According to a March 5, 2026 analysis from Finterra, Tesla reported 2025 revenue of $94.8 billion, a 3% decline from 2024's $97.6 billion—the first revenue contraction in the company's public history. Total global vehicle deliveries fell 10% year-over-year to 1.64 million units. Automotive gross margins collapsed to roughly 16%, down from 25%+ in 2022, as Tesla engaged in a brutal global price war to defend market share during what the industry now calls the "EV Winter" of 2024-2025.
Yet Tesla's stock has surged 45% over the past year, and as of March 5, 2026, trades at approximately $406 per share—a market cap near $1.3 trillion and a forward price-to-earnings ratio exceeding 300x. Wall Street is no longer valuing Tesla as a car company. It's valuing it as an AI platform whose success depends on "the total mastery of autonomy," per Finterra.
The company's roadmap reflects this pivot. Volume production of the Cybercab—a steering-wheel-less autonomous vehicle designed for Tesla's robotaxi network—is slated for April 2026 at Giga Texas. The Optimus Gen 3 humanoid robot is now performing "useful work" in Tesla's own factories, and the company is converting its Fremont plant into a dedicated Optimus manufacturing hub. Tesla's energy storage business, featuring the Powerwall and Megapack, is surging with margins near 30%, "beginning to rival the automotive segment in terms of margin profile," according to Finterra.
Elon Musk, Tesla's CEO, has effectively declared the company's future lies in robotics and autonomy, not sedans. The rollout of Full Self-Driving (FSD) in Austin, Texas, as a commercial service marks the beginning of Tesla's attempt to monetize its software fleet at scale. But Tesla faces formidable competition: Waymo has a lead in geofenced commercial miles, while Zoox (owned by Amazon) is scaling in select markets. BYD officially surpassed Tesla as the world's largest battery-electric vehicle manufacturer in 2025, delivering 2.26 million units, per Finterra.

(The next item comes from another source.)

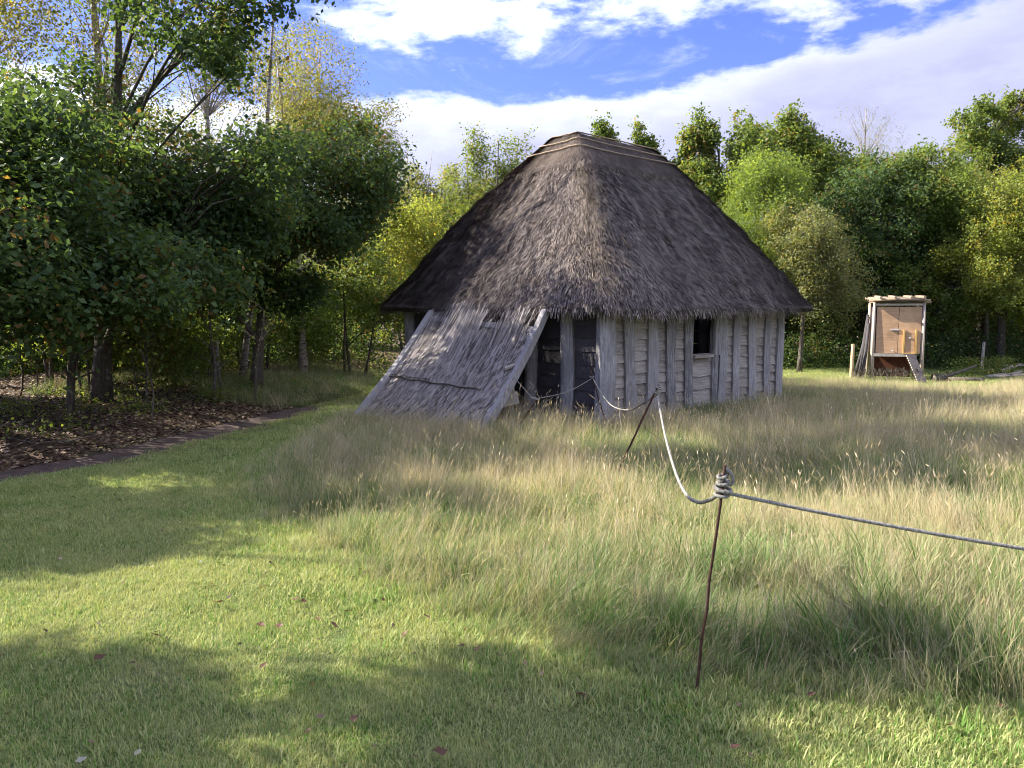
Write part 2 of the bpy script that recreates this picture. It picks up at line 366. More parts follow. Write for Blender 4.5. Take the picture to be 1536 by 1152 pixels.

Back in Minnesota, the regulatory debate is intensifying precisely because the technology is advancing so quickly. Nancy Daubenberger, commissioner of the Minnesota Department of Transportation, told lawmakers that "fully automated vehicles will be a part of Minnesota's very near transportation future, and clear rules and regulations governing the operation of automated vehicles are needed," CBS Minnesota reported. Currently, Minnesota law neither prohibits nor explicitly allows automated vehicles to test on public roads—a legal gray zone that both Waymo and critics find untenable.
Disability advocates testified in favor of the bill, arguing that autonomous vehicles could dramatically expand transportation access. "The most cited concern among blind Minnesotans is access to transportation," said Corbb O'Connor, president of the National Federation of the Blind of Minnesota. "More than doctors' appointments and groceries, autonomous vehicles move us closer to a barrier-free avenue to employment, tourism and education."
But rideshare drivers are worried. Eid Ali, president of the Minnesota Uber/Lyft Drivers Association, urged lawmakers to include drivers and safety experts in the conversation. "We welcome innovations that strengthen our community and improve transportation. However, innovation must move forward responsibly," Ali said, according to CBS Minnesota.
The Minnesota debate is a preview of fights to come in statehouses nationwide. Autonomous vehicles promise profound benefits—safer roads, mobility for the disabled, reduced congestion—but they also threaten to displace millions of drivers and raise thorny questions about liability, data privacy, and algorithmic accountability. The technology is advancing faster than the regulatory infrastructure can keep pace.
Tesla's valuation suggests investors believe the company will win this race. But the Minnesota legislature's caution reflects a public that isn't ready to hand over the keys—literally or figuratively—without serious scrutiny. The question isn't whether autonomous vehicles will arrive. It's whether policymakers can write rules that protect workers, ensure safety, and hold companies accountable before the technology becomes too entrenched to regulate effectively.
Waymo has a head start in commercial deployment. Tesla has a massive real-world dataset from millions of customer vehicles. Both are betting billions that autonomy is the next platform shift. Minnesota lawmakers, meanwhile, are trying to figure out who's liable when a robotaxi runs a red light. The gap between those two realities is where the future of transportation will be decided—one committee hearing, one software update, and one regulatory framework at a time.